Saturday, June 18, 2005 12:01 a.m. EDT
The International Committee of the Red Cross gets special access to prisons around the world as the neutral observer body designated by the Geneva Conventions. But for more than three years now the ICRC has abused that position of trust to wage an unprecedented propaganda war against the United States.
Leaked ICRC reports have described conditions at Guantanamo Bay, Cuba, as "tantamount to torture" because indefinite detention is stressful. And just last month the ICRC's Washington office broke its confidentiality agreement with the U.S. government to fan the flames created by Newsweek's false Quran-abuse story.
Fortunately, Capitol Hill is starting to notice. A study released Monday by the Senate Republican Policy Committee says the ICRC has "lost its way," and suggests annual reviews be conducted by the State, Defense, and Justice Departments to certify that the organization truly adheres to its stated principles of "neutrality, impartiality and humanity."

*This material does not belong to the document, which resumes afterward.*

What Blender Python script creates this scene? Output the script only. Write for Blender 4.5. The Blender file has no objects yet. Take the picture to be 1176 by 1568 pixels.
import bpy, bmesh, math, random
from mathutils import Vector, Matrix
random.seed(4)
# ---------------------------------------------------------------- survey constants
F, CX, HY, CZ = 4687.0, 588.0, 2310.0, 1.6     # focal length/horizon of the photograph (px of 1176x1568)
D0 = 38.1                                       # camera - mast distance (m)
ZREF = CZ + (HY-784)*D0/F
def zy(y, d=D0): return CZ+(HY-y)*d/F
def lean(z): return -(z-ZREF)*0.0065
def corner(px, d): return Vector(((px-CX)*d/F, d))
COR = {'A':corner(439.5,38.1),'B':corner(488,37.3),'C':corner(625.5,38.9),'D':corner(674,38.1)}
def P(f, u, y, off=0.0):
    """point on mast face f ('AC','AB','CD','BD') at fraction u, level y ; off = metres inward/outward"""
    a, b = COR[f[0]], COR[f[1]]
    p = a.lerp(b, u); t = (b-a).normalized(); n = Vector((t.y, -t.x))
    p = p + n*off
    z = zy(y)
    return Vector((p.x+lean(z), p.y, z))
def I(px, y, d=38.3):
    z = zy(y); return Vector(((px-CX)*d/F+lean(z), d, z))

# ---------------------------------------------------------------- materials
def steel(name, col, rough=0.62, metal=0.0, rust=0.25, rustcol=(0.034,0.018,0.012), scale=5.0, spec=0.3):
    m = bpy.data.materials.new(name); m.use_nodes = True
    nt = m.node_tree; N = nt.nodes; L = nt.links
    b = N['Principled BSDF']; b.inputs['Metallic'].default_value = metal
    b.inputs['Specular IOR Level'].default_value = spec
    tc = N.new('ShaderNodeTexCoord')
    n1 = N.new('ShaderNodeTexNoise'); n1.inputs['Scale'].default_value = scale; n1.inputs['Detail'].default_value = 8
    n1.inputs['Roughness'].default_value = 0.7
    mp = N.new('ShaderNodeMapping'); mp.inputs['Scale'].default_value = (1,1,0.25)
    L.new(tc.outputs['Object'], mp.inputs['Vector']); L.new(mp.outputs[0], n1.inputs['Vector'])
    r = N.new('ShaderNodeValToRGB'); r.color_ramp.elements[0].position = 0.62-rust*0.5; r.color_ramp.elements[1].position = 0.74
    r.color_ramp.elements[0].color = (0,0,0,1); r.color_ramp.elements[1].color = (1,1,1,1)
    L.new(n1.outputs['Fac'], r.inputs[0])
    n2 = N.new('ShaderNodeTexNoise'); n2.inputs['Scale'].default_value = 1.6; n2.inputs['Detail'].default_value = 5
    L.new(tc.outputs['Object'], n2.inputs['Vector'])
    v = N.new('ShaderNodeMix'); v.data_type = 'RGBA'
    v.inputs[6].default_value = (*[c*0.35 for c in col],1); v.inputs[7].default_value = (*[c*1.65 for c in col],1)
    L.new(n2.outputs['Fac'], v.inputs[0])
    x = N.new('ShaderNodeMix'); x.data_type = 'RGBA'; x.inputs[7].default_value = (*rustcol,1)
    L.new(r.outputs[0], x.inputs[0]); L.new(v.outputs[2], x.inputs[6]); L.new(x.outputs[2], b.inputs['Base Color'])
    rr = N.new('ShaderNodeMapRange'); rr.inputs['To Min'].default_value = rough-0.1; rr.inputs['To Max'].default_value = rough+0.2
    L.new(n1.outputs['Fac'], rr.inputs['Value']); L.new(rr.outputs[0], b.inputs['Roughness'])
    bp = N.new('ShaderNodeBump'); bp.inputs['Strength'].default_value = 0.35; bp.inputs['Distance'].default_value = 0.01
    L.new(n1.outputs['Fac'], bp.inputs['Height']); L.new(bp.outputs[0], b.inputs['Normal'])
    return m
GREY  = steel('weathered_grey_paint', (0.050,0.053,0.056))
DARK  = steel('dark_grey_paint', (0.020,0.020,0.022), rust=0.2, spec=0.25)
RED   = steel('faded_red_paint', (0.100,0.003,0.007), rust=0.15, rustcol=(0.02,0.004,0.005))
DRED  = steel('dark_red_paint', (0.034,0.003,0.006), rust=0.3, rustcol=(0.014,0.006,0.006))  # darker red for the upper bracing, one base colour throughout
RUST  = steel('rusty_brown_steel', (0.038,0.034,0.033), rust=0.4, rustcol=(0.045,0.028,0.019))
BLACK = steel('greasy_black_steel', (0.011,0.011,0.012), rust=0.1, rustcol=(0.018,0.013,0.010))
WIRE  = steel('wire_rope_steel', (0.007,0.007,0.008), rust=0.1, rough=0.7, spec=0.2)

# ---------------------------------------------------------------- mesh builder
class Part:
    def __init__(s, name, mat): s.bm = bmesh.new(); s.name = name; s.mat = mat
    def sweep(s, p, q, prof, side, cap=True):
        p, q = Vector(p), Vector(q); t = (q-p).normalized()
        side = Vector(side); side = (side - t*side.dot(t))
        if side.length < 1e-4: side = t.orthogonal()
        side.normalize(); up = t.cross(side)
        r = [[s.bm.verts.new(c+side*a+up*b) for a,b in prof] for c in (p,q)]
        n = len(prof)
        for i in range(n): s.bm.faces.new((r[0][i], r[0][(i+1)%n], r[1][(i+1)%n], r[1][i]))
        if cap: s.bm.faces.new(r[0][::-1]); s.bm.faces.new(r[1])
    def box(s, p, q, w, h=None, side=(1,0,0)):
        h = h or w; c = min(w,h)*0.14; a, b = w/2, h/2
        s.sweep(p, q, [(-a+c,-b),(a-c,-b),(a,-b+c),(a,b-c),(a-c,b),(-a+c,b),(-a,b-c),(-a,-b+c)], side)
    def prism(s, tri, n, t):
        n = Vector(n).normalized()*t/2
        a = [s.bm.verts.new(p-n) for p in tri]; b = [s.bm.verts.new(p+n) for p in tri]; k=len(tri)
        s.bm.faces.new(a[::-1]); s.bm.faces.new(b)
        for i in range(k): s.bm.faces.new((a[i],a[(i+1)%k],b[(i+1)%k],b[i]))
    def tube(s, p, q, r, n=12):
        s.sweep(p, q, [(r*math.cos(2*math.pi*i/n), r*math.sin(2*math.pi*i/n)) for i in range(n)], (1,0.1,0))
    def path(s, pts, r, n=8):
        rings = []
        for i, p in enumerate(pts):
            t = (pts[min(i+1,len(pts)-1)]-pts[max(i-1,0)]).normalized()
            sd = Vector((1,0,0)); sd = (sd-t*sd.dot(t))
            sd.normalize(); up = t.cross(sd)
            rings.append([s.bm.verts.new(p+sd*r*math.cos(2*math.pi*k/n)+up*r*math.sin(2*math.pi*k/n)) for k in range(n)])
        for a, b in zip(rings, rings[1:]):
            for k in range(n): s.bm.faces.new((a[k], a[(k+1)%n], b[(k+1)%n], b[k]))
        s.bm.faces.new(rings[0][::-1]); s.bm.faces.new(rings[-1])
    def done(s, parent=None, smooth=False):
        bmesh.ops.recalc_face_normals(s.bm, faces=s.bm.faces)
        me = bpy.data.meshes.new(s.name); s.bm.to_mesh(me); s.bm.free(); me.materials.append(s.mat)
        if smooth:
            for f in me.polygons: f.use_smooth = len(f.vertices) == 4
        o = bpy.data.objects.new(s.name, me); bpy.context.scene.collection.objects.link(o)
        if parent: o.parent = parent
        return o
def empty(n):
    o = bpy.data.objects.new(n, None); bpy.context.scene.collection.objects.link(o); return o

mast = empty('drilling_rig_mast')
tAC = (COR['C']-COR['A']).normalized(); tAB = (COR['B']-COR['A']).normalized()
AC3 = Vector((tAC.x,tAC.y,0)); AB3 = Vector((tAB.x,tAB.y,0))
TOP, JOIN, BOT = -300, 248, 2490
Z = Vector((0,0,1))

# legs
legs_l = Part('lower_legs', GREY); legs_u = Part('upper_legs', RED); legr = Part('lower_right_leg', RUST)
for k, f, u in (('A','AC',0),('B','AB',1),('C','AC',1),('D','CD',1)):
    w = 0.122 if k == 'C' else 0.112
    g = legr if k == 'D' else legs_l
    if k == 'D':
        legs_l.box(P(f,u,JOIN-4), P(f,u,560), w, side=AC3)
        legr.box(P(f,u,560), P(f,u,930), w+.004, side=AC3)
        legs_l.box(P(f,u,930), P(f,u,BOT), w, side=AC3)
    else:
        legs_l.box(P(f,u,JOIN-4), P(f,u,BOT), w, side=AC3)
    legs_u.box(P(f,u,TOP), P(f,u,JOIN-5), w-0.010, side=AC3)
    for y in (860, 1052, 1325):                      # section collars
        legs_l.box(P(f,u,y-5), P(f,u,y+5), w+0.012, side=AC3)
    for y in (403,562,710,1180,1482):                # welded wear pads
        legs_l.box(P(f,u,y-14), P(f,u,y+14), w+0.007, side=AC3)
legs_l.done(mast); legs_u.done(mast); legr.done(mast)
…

In particular, the study raps the ICRC for its efforts to "afford terrorists and insurgents the same rights and privileges as [uniformed] military personnel" by misleadingly pretending that a radical document called Protocol 1 is settled international law. This causes the ICRC to "inaccurately and unfairly accuse the U.S. of not adhering to the Geneva Conventions."
U.S. taxpayers are the largest contributors to the ICRC's budget ($233 million, or 26%, in 2003). They have a right to expect an honest interpretation of the Geneva Conventions for that money, not more leaked reports that will be spun to give aid and comfort to al Qaeda.